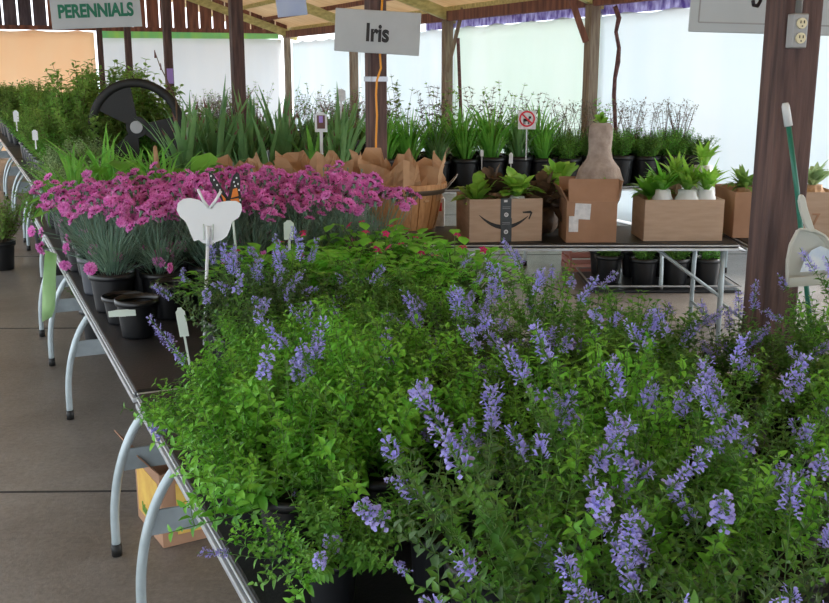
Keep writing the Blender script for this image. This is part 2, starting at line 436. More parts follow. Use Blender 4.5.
def rosette(mb, r, n, ls, k, p=(0,0,0), up=.5, w=.34):
    for i in range(n*2):
        a = 2*PI*i/n*1.6+r.uniform(-.3,.3)
        blade(mb, r, p, a, up*r.uniform(.1,1.3), ls*r.uniform(.6,1.1), ls*w*1.15, k, 2.0*r.random(), 9, twist=r.uniform(-.5,.5), spoon=w > .27, power=1.2)

# ------------------------------------------------------------------ floor
mb = MB(); mb.box((-2, 12, -.05), (46, 56, .1), 'floor'); struct(mb, 'floor')
mb = MB()   # control joints, sunk dark lines across the slab
for k in range(-2, 9):
    c = at(60, 494, 1).copy()
    base = Vector((-1.6, 4.12, 0))+Vector((0,1,0))*k*2.9
    mb.box((base.x+1, base.y, .0012), (24, .014, .0024), 'ink', Matrix.Rotation(.02, 3, 'Z'))
for k in range(-3, 5):
    p = Vector((k*3.0+.9, 9, .0012)); mb.box(p, (.012, 34, .0024), 'ink', Matrix.Rotation(.42, 3, 'Z'))
struct(mb, 'trim_1')

# ------------------------------------------------------------------ building
def wallX(D, off=0): return 7.914-.449*D+off
RW = [9.03, 12.75, 16.46, 20.3, 24.3]           # posts of the right hand wall
def bx_between(mb, a, b, w, h, k):
    a = Vector(a); b = Vector(b); d = b-a; L = d.length; x = d.normalized()
    y = Vector((0,0,1)).cross(x).normalized(); z = x.cross(y)
    R = Matrix((x, y, z)).transposed()
    mb.box((a+b)/2, (L, w, h), k, R)
PN = ['beyond the dark foreground post, just off to the right', 'rising behind the burlap wrapped plant', 'just right of the Iris sign', 'thin and far, left of the orange cord post', 'at the far corner of the white tarps']
for i, D in enumerate(RW):
    mb = MB(); mb.box((0,0,1.3), (.14,.14,2.6), 'postl')
    o = mb.build('wooden_post', loc=(wallX(D), D, 0), rot=(0,0,ROT_W), bevel=.008)
    tag(o, 'weathered grey-brown wooden wall post '+PN[i], 'post', 'posts of the tarp wall')
IP = [(790.5,50,3.45,.135,'dark weathered wooden post in the foreground with the power outlet'),
      (376,100,7.4,.125,'dark brown wooden post behind the Iris sign with an orange cord'),
      (237.5,60,10.6,.125,'dark wooden post rising out of the iris leaves left of centre'),
      (168.5,60,14.0,.105,'dark wooden post with a lilac tape patch behind the black wheel'),
      (129,60,17.4,.105,'thin far wooden post under the right end of the perennials sign'),
      (101,60,20.6,.105,'thinnest far wooden post at the edge of the peach tarp')]
IPX = []
for px, py, D, w, lb in IP:
    p = at(px, py, D); IPX.append((p.x, D))
    t = thing('wooden_post', lb, 'post', (p.x, D, 0), ROT_W if px < 700 else .17, 'roof posts along the middle')
    mb = MB(); mb.box((0,0,2.05), (w,w,4.1), 'post'); mb.build('post_shaft', t, bevel=.008)
    if px == 376:
        b = MB(); zz = at(376,79,D).z; b.box((0,0,zz), (w+.008,w+.008,.035), 'silver'); b.build('tape_band', t)
    if px == 168.5:
        b = MB(); b.box((0,-w/2-.002,at(168,76,D).z), (w*.8,.004,.2), 'lilac'); b.build('tape_patch', t)
# rafters, each a sloping timber from the middle posts to the tarp wall
RL = ['crossing above the back table at far right', 'running to the wall post behind the wrapped plant', 'yellowish, ending on the post right of the Iris sign', 'dark, passing behind the hanging blue sign', 'ending at the far corner of the tarps']
for i, D in enumerate(RW):
    mb = MB(); a = Vector((wallX(D), D, 2.68))+W*.25-Vector((0,0,.08)); b = Vector((wallX(D), D, 2.68))-W*4.75+Vector((0,0,1.58))
    bx_between(mb, a, b, .1, .17, 'raft'); 
    tag(mb.build('rafter', bevel=.005), 'sloping roof rafter '+RL[i], 'beam', 'roof rafters')
mb = MB(); bx_between(mb, (wallX(7), 7, 2.66), (wallX(24.5), 24.5, 2.66), .09, .15, 'board')
tag(mb.build('eave_beam'), 'long reddish brown eave beam above the white tarps', 'beam')
# roof deck: corrugated-looking planks with purlins
def roof(name, sgn):
    mb = MB(); n = 22
    for side_i in range(1): pass
    a0 = Vector((2.8+.449*12, -12, 4.42)); a1 = Vector((2.8-.449*25.4, 25.4, 4.42))
    off = (W*5.1-Vector((0,0,1.7))) if sgn > 0 else (-W*5.1-Vector((0,0,1.7)))
    V = [a0, a1, a1+off, a0+off]; up = Vector((0,0,.05))
    V += [v+up for v in V]
    mb.add(V, [(0,1,2,3),(7,6,5,4),(0,4,5,1),(1,5,6,2),(2,6,7,3),(3,7,4,0)], 'deck')
    for k in range(8):
        f = (k+.5)/8; bx_between(mb, a0+off*f-up*.9, a1+off*f-up*.9, .05, .08, 'raft' if k % 3 else 'board')
    return struct(mb, name)
roof('ceiling', 1); roof('ceiling', -1)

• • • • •

**DO THIS:**
All of the material above needs to be restated exactly, with no pictures.

**EXERCISE RESPONSE:**
Keep writing the Blender script for this image. This is part 2, starting at line 436. More parts follow. Use Blender 4.5.
def rosette(mb, r, n, ls, k, p=(0,0,0), up=.5, w=.34):
    for i in range(n*2):
        a = 2*PI*i/n*1.6+r.uniform(-.3,.3)
        blade(mb, r, p, a, up*r.uniform(.1,1.3), ls*r.uniform(.6,1.1), ls*w*1.15, k, 2.0*r.random(), 9, twist=r.uniform(-.5,.5), spoon=w > .27, power=1.2)

# ------------------------------------------------------------------ floor
mb = MB(); mb.box((-2, 12, -.05), (46, 56, .1), 'floor'); struct(mb, 'floor')
mb = MB()   # control joints, sunk dark lines across the slab
for k in range(-2, 9):
    c = at(60, 494, 1).copy()
    base = Vector((-1.6, 4.12, 0))+Vector((0,1,0))*k*2.9
    mb.box((base.x+1, base.y, .0012), (24, .014, .0024), 'ink', Matrix.Rotation(.02, 3, 'Z'))
for k in range(-3, 5):
    p = Vector((k*3.0+.9, 9, .0012)); mb.box(p, (.012, 34, .0024), 'ink', Matrix.Rotation(.42, 3, 'Z'))
struct(mb, 'trim_1')

# ------------------------------------------------------------------ building
def wallX(D, off=0): return 7.914-.449*D+off
RW = [9.03, 12.75, 16.46, 20.3, 24.3]           # posts of the right hand wall
def bx_between(mb, a, b, w, h, k):
    a = Vector(a); b = Vector(b); d = b-a; L = d.length; x = d.normalized()
    y = Vector((0,0,1)).cross(x).normalized(); z = x.cross(y)
    R = Matrix((x, y, z)).transposed()
    mb.box((a+b)/2, (L, w, h), k, R)
PN = ['beyond the dark foreground post, just off to the right', 'rising behind the burlap wrapped plant', 'just right of the Iris sign', 'thin and far, left of the orange cord post', 'at the far corner of the white tarps']
for i, D in enumerate(RW):
    mb = MB(); mb.box((0,0,1.3), (.14,.14,2.6), 'postl')
    o = mb.build('wooden_post', loc=(wallX(D), D, 0), rot=(0,0,ROT_W), bevel=.008)
    tag(o, 'weathered grey-brown wooden wall post '+PN[i], 'post', 'posts of the tarp wall')
IP = [(790.5,50,3.45,.135,'dark weathered wooden post in the foreground with the power outlet'),
      (376,100,7.4,.125,'dark brown wooden post behind the Iris sign with an orange cord'),
      (237.5,60,10.6,.125,'dark wooden post rising out of the iris leaves left of centre'),
      (168.5,60,14.0,.105,'dark wooden post with a lilac tape patch behind the black wheel'),
      (129,60,17.4,.105,'thin far wooden post under the right end of the perennials sign'),
      (101,60,20.6,.105,'thinnest far wooden post at the edge of the peach tarp')]
IPX = []
for px, py, D, w, lb in IP:
    p = at(px, py, D); IPX.append((p.x, D))
    t = thing('wooden_post', lb, 'post', (p.x, D, 0), ROT_W if px < 700 else .17, 'roof posts along the middle')
    mb = MB(); mb.box((0,0,2.05), (w,w,4.1), 'post'); mb.build('post_shaft', t, bevel=.008)
    if px == 376:
        b = MB(); zz = at(376,79,D).z; b.box((0,0,zz), (w+.008,w+.008,.035), 'silver'); b.build('tape_band', t)
    if px == 168.5:
        b = MB(); b.box((0,-w/2-.002,at(168,76,D).z), (w*.8,.004,.2), 'lilac'); b.build('tape_patch', t)
# rafters, each a sloping timber from the middle posts to the tarp wall
RL = ['crossing above the back table at far right', 'running to the wall post behind the wrapped plant', 'yellowish, ending on the post right of the Iris sign', 'dark, passing behind the hanging blue sign', 'ending at the far corner of the tarps']
for i, D in enumerate(RW):
    mb = MB(); a = Vector((wallX(D), D, 2.68))+W*.25-Vector((0,0,.08)); b = Vector((wallX(D), D, 2.68))-W*4.75+Vector((0,0,1.58))
    bx_between(mb, a, b, .1, .17, 'raft'); 
    tag(mb.build('rafter', bevel=.005), 'sloping roof rafter '+RL[i], 'beam', 'roof rafters')
mb = MB(); bx_between(mb, (wallX(7), 7, 2.66), (wallX(24.5), 24.5, 2.66), .09, .15, 'board')
tag(mb.build('eave_beam'), 'long reddish brown eave beam above the white tarps', 'beam')
# roof deck: corrugated-looking planks with purlins
def roof(name, sgn):
    mb = MB(); n = 22
    for side_i in range(1): pass
    a0 = Vector((2.8+.449*12, -12, 4.42)); a1 = Vector((2.8-.449*25.4, 25.4, 4.42))
    off = (W*5.1-Vector((0,0,1.7))) if sgn > 0 else (-W*5.1-Vector((0,0,1.7)))
    V = [a0, a1, a1+off, a0+off]; up = Vector((0,0,.05))
    V += [v+up for v in V]
    mb.add(V, [(0,1,2,3),(7,6,5,4),(0,4,5,1),(1,5,6,2),(2,6,7,3),(3,7,4,0)], 'deck')
    for k in range(8):
        f = (k+.5)/8; bx_between(mb, a0+off*f-up*.9, a1+off*f-up*.9, .05, .08, 'raft' if k % 3 else 'board')
    return struct(mb, name)
roof('ceiling', 1); roof('ceiling', -1)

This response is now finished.